KG: We don’t know exactly what leverage he thinks he has on Ukraine to try to get Ukraine to stop fighting.
There is a lot of Trump optimism out there due to his unpredictability and irrationality, which are viewed as an asset. So what if he does something totally different from what he is expected to do and actually, that turns out to be a roll of the dice in Ukraine’s favor?
But that is really a measure of the extent to which Ukraine and its supporters have gone from disillusioned in the support from the Biden administration to furious with its unwillingness to back Ukrainian victory. Because that would necessarily entail Russian defeat and the current administration is more terrified of a defeat of Russia than it is of the destruction of Ukraine.
EP: But if you keep bleeding the country, don’t want it to win, and know that it doesn’t have the resources, isn’t that also a form of submission?
KG: I think that is the mirror image of the thinking that seems to have been driving some of the American decision-making because, yes, there was at some point an aspiration to weaken Russia and to bleed Russia slowly.
The tragic side effect of that is that the process also weakens Ukraine and bleeds Ukraine. That is why there has been fury at the immorality of the United States approach under the previous administration.
That explains in some part why some in Ukraine have been more sanguine and less panic-stricken at the arrival of Trump than some people across Europe because there’s the open question for Ukraine itself.
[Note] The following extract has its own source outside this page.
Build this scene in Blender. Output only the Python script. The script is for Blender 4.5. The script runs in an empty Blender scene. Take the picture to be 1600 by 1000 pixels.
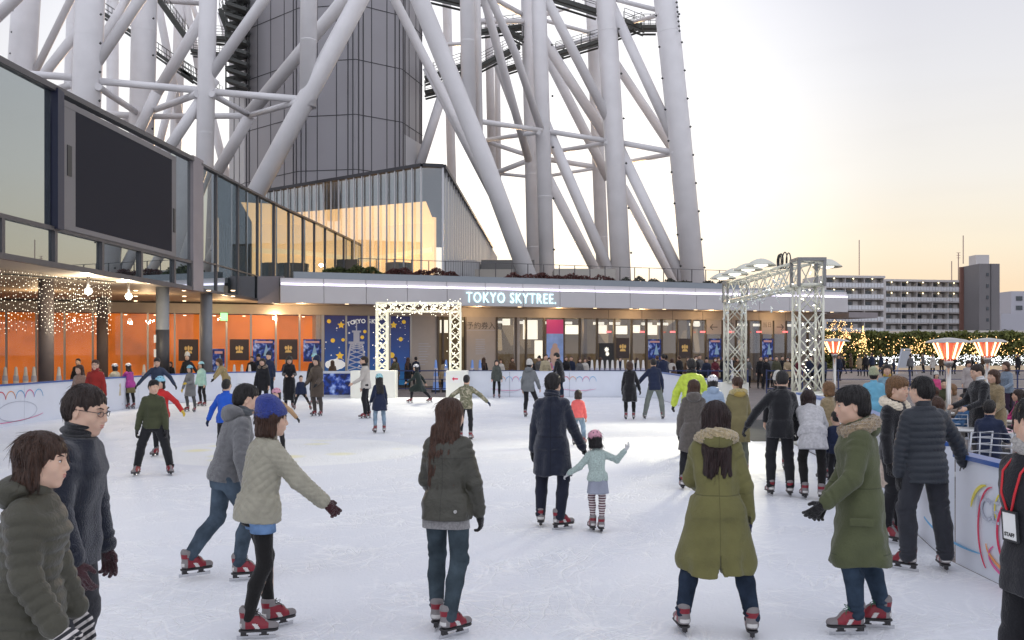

The ongoing paradox is that the US is the biggest Ukraine supporter in terms of volume by far. But also the one that has caused the greatest soul-searching in terms of the actual nature of its support for Ukraine.
So, no wonder people are saying, well, how much worse can it get under a different US administration?
Nothing to look forward to
EP: What are the specific steps Ukraine and its partners could take to improve things in terms of influencing people in Europe and Washington D.C. to make sure that the ceasefire format comes in the most beneficial format for Ukraine?
KG: It’s hard to see what else the Ukrainian government could possibly do because it has been working extremely hard and extremely effectively to get the message across. It is not the fault of the Ukrainian government or the most active among the coalition backing it that the message simply has not sunk in. Or that the Western states do not enhance support for Ukraine or build up their own defense.
The European governments keep perceiving the idea of spending more on defense as riskier than leaving your country more or less defenseless and potentially defeated in a conflict, which will blight the futures of your children and grandchildren for generations to come. When that decision is tested – as it probably will be in the not-so-distant future when Russia makes its next move on Europe – the people who made those decisions will be safely retired or dead.
EP: Well, Angela Merkel is still alive, but she doesn’t seem to be regretting anything.
KG: She’s probably on a fairly healthy pension. Why should she care?
EP: Exactly. Is there at least one optimistic takeaway?
KG: No, I don’t think there is one, sadly.
Now add the decades-old decisions where Western European countries, in particular, worked on the assumption that war was something that happened to other people and would never affect their homeland. That has left Russia with a very large number of soft targets across Europe. If it wants to make its next move toward undermining NATO after the situation in Ukraine is parked temporarily.
All of that, of course, leaves Putin in precisely the position that he wants to be, which is with large parts of Europe helpless before him.
The interview has been shortened and edited for clarity.